C'est dans cet objectif que Mme la garde des sceaux a engagé une réflexion sur l'organisation judiciaire de première instance, laquelle, après le débat national des 10 et 11 janvier dernier à la maison de l'UNESCO à Paris, s'est poursuivie dans l'ensemble des juridictions. Toutes ont répondu, et l'ensemble des professions du droit a été consulté. Les contributions sont très nombreuses, et l'analyse des services de la Chancellerie sera prochainement communiquée.

Vous le voyez, il s'agit d'une consultation de très grande ampleur, réalisée sur l'ensemble du territoire national, la méthode consistant à analyser les besoins locaux.
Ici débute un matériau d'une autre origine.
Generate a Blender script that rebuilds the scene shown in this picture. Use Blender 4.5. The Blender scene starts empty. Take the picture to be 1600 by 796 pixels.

Mme la ministre annoncera prochainement, conformément au calendrier qu'elle avait fixé, les premières mesures de la réforme judiciaire.

Je peux d'ores et déjà vous confirmer, comme Mme Taubira l'a fait devant le Conseil national des barreaux et la Conférence des bâtonniers, ainsi qu'auprès de tous les parlementaires qui l'interpellent sur ce sujet important, qu'aucun tribunal de grande instance ne sera supprimé.

La réforme judiciaire permettra à la justice d'être au plus près des besoins de droit et le Gouvernement sait combien ils sont importants dans votre région.

Nous mesurons tout l'attachement que vous-même et vos concitoyens portez au maintien du service public de la justice sur votre territoire. Soyez assurée de l'attention que Mme Taubira porte à la situation de la région Midi-Pyrénées, et plus particulièrement au département du Tarn.

Mme la présidente. La parole est à Mme Jacqueline Alquier.

Mme Jacqueline Alquier. Votre réponse témoigne de l'attention que vous portez à la situation du Tarn et aux réflexions qui ont pu être menées. Nous souhaitons être entendus, dans la mesure où nous avons déjà interpellé plusieurs fois le Gouvernement sur ce sujet.